Monday, March 19, 2012

Manage Time Wisely

I am currently in a teaching position which is considered a 32 hour job. However, I don't see how my workload is different than the full time positions, but maybe it is. Either way... I try to complete everything I can during school hours. When I was student teaching, I remember spending an uncountable amount of hours on grading papers, projects, and developing lesson plans. As time goes on, it became easier. However, the best piece of advice I have ever received for teaching is: "Never do anything that a student can do for you."
Often enough there are students who are looking to raise their grade or just want to be back on your good side. Or, you have students who stay for detention. Don't have them sit there while you slave away. Make them not want to come back for a detention; give them work.
Some examples of student labor:
Delivering a note, book, etc. to another teacher in the building.
GOOD (As long as the other teacher is expecting the interuption and as long as the item being delievered isn't confidential.

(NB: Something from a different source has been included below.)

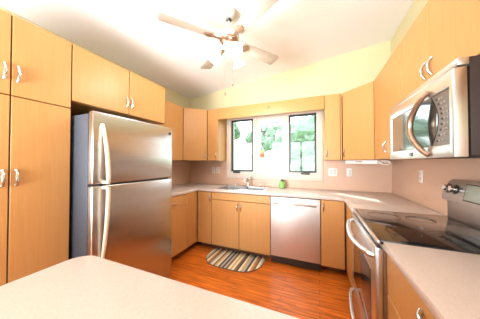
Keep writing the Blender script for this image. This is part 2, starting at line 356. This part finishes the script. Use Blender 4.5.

Choose the student wisely based on how long will he/she take in the hallway and can the student afford the miss class time.)
Manually stapling the packets for tomorrow's class because the copier once again is out of staples GOOD (As long as the packets aren't a test or quiz)
Organizing messy areas of the room/Labeling Folders/Hanging up projects
GOOD (This is usually good on half days or days with a messy schedule when few students are in the building. This helps students have more pride in the class because they were involved in making it look nice.)
Entering student grades into software program
BAD (No matter how trustworthy a student is, you never want to compromise another student's education. You want each student to know you take their work seriously and this is communicated by handling gradebooks on your own.)
REWARDS:
I try to reward based on the deed. In the past I gave students a "Good Job Ticket" (yes, even in high school). Once they collected two, they were able to select a prize out of a "prize box." The prize box contained dollar store items and perfume samples, makeup samples, key chain holders, fake tatoo sleeves, etc. Students laughed at the prize box, but they actually did hold on to their tickets in their back packs, wallets, purses, etc. and reminded me when they obatined two tickets.
I also gave extra credit to some students for putting in extra effort in English class.
Currently, if I like what a student does for me, I will enter their name in a raffle for the end of the year. The raffle will be for a movie ticket or two... depending on how funds are and depending on how long the list is.

Just recently, we re-organized a whole shelving unit! It's more practical now, I was able to raise a student's grade, and it just over all isn't an eye sore anymore!
What was the best thing you've ever had a student assist you with?